Did anyone write as evocatively about the collision between this cozy medium and our longing for dislocation as Leonard in his 1990 cover story on the Twin Peaks phenomenon, which begins with much of New York’s intelligentsia ruminating on a singing dwarf? After recounting its characters and characterizing its David Lynchian artifacts — “the sinister fluidity, the absurd detail … the deadpan jokes, the painterly pointillism, the erotic violence, the lingering close-up camera, the rampaging of non sequiturs, the underlining and italicizing of emotions, the warping of the light, the appetite for all that’s grotesque and quirky, a sense of unconscious dreaming … moon thoughts … sadness … demonic possession” — he identifies the way in which TV domesticated the weirdo auteur, and ends by demolishing (with affectionate) his friends’ and his own literary projections. No, the show does not engage with DeLillo, Antonioni, the Hudson River School, or (shudder) Wittgenstein: “Twin Peaks has nothing at all in its pretty little head except the desire to please. In this, and only in this, it resembles everything on television. But beautiful is better. Must we, like the Deconstructionists, moisten everything with meaning?”

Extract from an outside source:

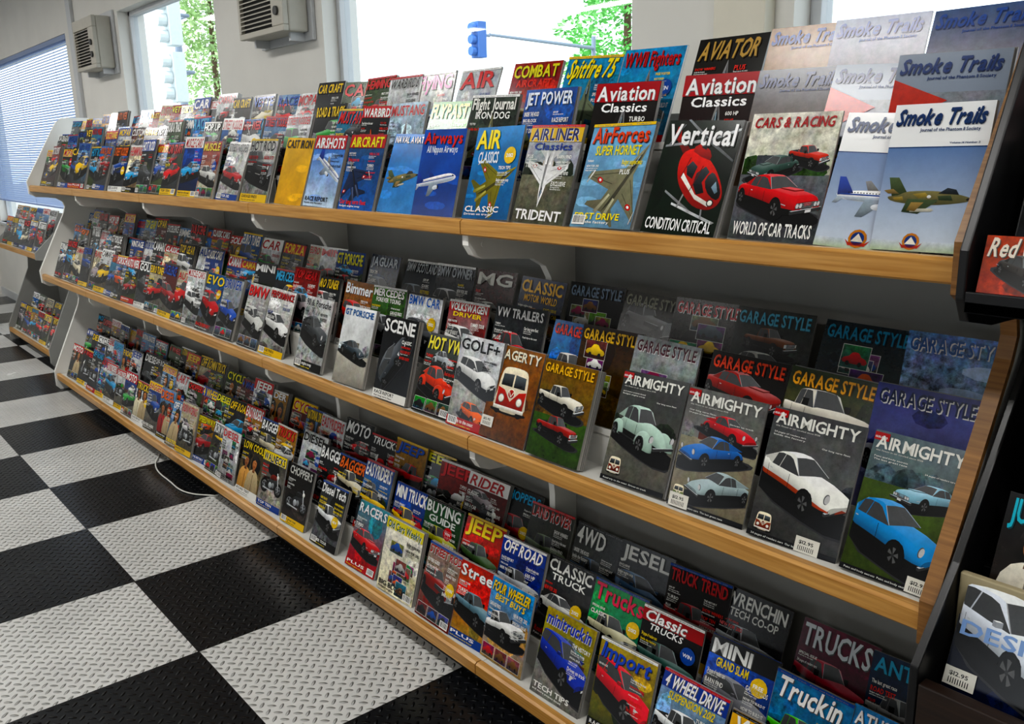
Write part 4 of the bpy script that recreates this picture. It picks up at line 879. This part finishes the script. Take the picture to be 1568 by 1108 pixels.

Why was Leonard a wonderful TV critic? Because a man who used art to delve so deeply into the recesses of his own imagination knew enough — and wasn’t afraid — to celebrate surfaces.

Critics define themselves as much by what they hate as what they love, and Leonard, the dogged liberal, had a sacred antipathy toward The New Republic and its culture editor, Leon Wieseltier. To him, the magazine was anti-liberal in the broadest sense, home to the sneering takedown, run by people who had turned on the very artists and thinkers who had liberated their minds. As editor of The New York Times Book Review in the late seventies, Leonard turned that fusty organ into a disputatious but essentially civilized salon, a place to hash out politics and culture without fear of shame. It was in that same place that twenty years later, Leonard focused his wrath on The New Republic’s demolition artist Dale Peck. In a lull, he indulged in a rare bit of preaching, “some hard-won guidelines for responsible reviewing”:

“First, as in Hippocrates, do no harm.

Second, never stoop to score a point or bite an ankle.

Third, always understand that in this symbiosis, you are the parasite.

Fourth, look with an open heart and mind at every different kind of book with every change of emotional weather because we are reading for our lives and that could be love gone out the window or a horseman on the roof.

Fifth, use theory only as a periscope or a trampoline, never a panopticon, a crib sheet or a license to kill.

Sixth, let a hundred Harold's Bloom.”

And that was John Leonard, whose rancor never smothered his idealism; whose idealism never hardened into any other ism; whose moral certainty only deepened his humility; who believed that the critic must be the enemy and not the fount of shame; who pointed to art — even, occasionally, television — as our liberator, without which we’d be lost. We will be lost without him.